Other African languages construct numbers by using arithmetic functions of multiplication, addition, and subtraction such that the Bulanda of West Africa (base 6) express 7 as 6 1( six one or six plus one) and 8 as 6 plus 2 etc. The Adele count koro (6), koroke (6+1 = 7), nye (8) and nyeki (8+1 = 9). Adding ki as a suffice add one at the previous number. The Huku of Uganda the number words for 13, 14, 15 are formed by the addition of 1, 2 or 3 to twelve in a similar way that French does for numbers over twenty. The Tschwa express 60 as thlanu wa makuma ni ginwe, “five times ten plus one more (ten)”.

When Winston Churchill went to Africa in 1907, he travelled from Mombasa up country to Nairobi on the fabled Uganda Railway ‘Lunatic Express’. This involved sitting on a bench strapped to the cow-catcher on the front of the engine.

Churchill is infinitely quotable.

One that resonates with me is, “You have enemies? Good.

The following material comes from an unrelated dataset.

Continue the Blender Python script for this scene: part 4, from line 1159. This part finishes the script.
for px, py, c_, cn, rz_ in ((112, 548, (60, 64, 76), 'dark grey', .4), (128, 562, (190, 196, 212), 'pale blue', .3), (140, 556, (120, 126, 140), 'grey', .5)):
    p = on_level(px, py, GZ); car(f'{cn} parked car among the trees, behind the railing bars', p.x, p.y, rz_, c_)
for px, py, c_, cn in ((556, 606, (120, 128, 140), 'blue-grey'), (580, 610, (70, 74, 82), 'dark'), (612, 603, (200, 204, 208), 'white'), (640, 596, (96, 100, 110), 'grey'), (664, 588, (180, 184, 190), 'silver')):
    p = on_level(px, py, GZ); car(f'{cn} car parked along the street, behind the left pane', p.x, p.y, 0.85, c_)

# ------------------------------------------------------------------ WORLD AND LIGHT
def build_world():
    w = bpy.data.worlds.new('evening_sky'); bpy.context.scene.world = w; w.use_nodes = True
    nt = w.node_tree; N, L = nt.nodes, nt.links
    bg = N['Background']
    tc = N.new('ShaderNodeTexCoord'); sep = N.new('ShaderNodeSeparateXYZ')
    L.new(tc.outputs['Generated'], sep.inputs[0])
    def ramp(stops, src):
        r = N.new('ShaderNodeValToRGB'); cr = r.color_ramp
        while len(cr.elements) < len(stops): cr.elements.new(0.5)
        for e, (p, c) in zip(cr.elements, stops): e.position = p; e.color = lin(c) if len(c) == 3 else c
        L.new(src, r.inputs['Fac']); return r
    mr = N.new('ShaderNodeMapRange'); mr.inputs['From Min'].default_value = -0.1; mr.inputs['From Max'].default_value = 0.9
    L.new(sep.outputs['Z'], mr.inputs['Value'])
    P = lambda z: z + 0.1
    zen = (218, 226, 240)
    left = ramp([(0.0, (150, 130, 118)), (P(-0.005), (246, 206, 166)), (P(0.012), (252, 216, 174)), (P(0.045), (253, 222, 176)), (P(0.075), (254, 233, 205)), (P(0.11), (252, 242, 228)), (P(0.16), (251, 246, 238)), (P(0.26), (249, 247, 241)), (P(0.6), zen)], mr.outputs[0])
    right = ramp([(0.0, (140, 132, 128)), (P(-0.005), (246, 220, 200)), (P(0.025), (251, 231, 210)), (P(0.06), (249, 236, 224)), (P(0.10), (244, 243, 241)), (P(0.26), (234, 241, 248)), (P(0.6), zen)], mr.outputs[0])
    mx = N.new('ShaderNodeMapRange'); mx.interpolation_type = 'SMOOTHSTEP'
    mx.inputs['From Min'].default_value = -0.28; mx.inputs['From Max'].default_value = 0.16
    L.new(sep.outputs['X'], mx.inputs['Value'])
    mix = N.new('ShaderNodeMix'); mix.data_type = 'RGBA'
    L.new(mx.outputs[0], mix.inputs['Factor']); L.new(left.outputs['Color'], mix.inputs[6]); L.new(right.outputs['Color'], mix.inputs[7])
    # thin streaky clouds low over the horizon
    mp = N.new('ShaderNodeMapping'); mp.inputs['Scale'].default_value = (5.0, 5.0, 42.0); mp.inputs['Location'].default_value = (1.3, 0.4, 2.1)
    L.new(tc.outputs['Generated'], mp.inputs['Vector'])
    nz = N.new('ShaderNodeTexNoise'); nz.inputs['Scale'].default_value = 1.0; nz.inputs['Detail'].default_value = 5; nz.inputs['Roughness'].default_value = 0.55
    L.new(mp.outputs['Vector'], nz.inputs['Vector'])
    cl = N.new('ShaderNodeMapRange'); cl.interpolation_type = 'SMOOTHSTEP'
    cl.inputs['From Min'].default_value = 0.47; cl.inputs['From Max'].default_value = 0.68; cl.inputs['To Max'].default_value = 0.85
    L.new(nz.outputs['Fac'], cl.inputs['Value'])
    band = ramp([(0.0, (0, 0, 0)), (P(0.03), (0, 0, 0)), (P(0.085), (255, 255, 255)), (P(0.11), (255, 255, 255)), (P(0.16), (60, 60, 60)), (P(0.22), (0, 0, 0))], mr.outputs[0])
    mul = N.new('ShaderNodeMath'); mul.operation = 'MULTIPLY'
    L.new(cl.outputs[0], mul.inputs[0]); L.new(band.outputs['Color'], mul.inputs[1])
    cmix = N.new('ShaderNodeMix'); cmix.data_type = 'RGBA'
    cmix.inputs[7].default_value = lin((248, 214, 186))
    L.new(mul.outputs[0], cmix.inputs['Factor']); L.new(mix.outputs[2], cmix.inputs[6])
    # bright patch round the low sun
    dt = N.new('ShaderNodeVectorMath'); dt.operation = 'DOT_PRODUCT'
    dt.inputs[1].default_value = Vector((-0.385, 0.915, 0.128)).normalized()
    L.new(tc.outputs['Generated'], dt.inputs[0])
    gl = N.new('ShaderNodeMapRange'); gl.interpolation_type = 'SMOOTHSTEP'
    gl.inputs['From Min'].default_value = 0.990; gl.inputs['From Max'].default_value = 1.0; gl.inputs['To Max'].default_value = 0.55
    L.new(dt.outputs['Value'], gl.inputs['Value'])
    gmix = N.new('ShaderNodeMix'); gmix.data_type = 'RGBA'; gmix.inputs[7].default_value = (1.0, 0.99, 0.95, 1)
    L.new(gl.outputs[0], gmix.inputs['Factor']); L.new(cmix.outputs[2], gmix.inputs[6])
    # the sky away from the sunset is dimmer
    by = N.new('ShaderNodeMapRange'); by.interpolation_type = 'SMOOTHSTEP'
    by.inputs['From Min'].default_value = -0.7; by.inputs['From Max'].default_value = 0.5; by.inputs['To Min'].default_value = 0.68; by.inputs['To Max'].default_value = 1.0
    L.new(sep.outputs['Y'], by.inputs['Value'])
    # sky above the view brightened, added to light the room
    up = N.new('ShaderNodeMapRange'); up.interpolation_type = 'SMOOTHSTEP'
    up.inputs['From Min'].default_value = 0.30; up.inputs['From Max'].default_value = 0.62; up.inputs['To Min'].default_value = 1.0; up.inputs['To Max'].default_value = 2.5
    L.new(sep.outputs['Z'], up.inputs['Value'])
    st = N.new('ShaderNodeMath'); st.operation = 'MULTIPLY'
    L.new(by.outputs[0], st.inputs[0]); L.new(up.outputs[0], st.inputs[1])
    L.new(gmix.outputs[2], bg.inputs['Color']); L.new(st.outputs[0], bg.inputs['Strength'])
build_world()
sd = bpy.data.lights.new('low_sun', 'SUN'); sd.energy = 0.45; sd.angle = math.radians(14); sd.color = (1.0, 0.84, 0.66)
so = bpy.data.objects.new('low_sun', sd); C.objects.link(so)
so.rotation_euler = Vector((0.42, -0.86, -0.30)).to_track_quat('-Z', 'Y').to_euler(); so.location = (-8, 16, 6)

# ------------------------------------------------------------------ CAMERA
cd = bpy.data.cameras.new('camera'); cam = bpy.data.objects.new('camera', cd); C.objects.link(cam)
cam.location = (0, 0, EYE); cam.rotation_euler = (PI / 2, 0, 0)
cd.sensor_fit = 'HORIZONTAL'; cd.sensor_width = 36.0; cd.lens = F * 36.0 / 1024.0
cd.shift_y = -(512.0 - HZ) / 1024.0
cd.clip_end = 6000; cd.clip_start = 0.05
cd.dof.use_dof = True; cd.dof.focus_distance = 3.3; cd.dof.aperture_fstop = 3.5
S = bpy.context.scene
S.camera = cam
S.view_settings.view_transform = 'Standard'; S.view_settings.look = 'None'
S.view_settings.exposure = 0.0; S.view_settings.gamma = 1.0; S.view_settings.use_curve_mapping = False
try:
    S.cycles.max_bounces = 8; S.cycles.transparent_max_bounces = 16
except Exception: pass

That means you’ve stood up for something, sometime in your life.”

There are two Churchill Counties in the world, neither named after Winston Churchill. The one in Queensland, Australia, was named after Winston’s father, Lord Randolph Churchill. The one in Nevada USA was named after Mexican-American War hero General Sylvester Churchill,

Churchill, a town on the west shore of Hudson Bay in northern Manitoba, Canada, is the prime destination for those who want to view polar bears up close. Large touring vehicles with huge tires to prevent damage to tundra are used to cart the tourists around and keep them from becoming a snack.

The future Admiral Nelson almost became a Polar Bear snack when his musket misfired on an expedition to Spitsbergen in 1773 whilst he was a 15 year old Midshipman.

After his musket misfired he attempted to belabour the beast with the butt end of his Brown Bess. Fortunately for him and perhaps England, he and the bear were separated by a break in the ice. Had the bear been able to engage more closely, we might now be speaking French.

A total solar eclipse will be visible from Spitsbergen on 20 March next year.

Spitsbergen has no immigration formalities, and any person can go there and stay forever with no papers. It is technically under Norwegian sovereignty. There is a modern community there, but the cost of living is very high.

The Norwegian author Sigrid Undset was awarded the Nobel Prize for Literature in 1928, largely in recognition of her three volume work about life in the middle ages in Scandinavia, Kristin Lavransdatter.

Norwegian-American author Ole Edvart Rølvaag is best remembered for his semi-autobiographical novel Giants in the Earth, about settlers in the Dakota Territory, originally published in Norwegian before Rolvaag and Lincoln Colcord translated it into the more-marketable language of English. The opera adaptation by by Douglas Moore and Arnold Sundgaard won the Pulitzer Prize for Music.

Mozart composed his opera *Bastien und Bastienne *when he was only 12 years old.

Frédéric Bastien is a Québécois political scientist and historian who has written “La Bataille de Londres”, arguing that Prime Ministre Trudeau broke the separation of powers in his efforts to ensure the passage of the Patriation package, and therefore the patriation of the Canadian Constituiton is illegitimate.

Mozart’s opera Bastien und Bastienne is alleged to have been commissioned by Franz Mesmer, who first theorized what is now known as hypnotism, whose name is the origin of the word “mesmerize”.

Wolfgang Amadeus Mozart composed his first complete symphony, the Symphony No. 1 in E Flat, when he was only 8 years old. The symphony was composed in 1764 and it was the Mozart’s first complete symphony, containing three parts: allegro molto, andante, and presto.

Mahler’s 8th Symphony is known as the ‘Symphony of a Thousand’ due to the enormous number of musicians and singers required to perform it.

The Thousand Islands is a group of over 1800 islands on the New York-Ontario border where Lake Ontario empties into the St. Lawrence River. To qualify as an island in the count, the last must be above water level year round, Have an area greater than 1 square foot, and support at least one living tree.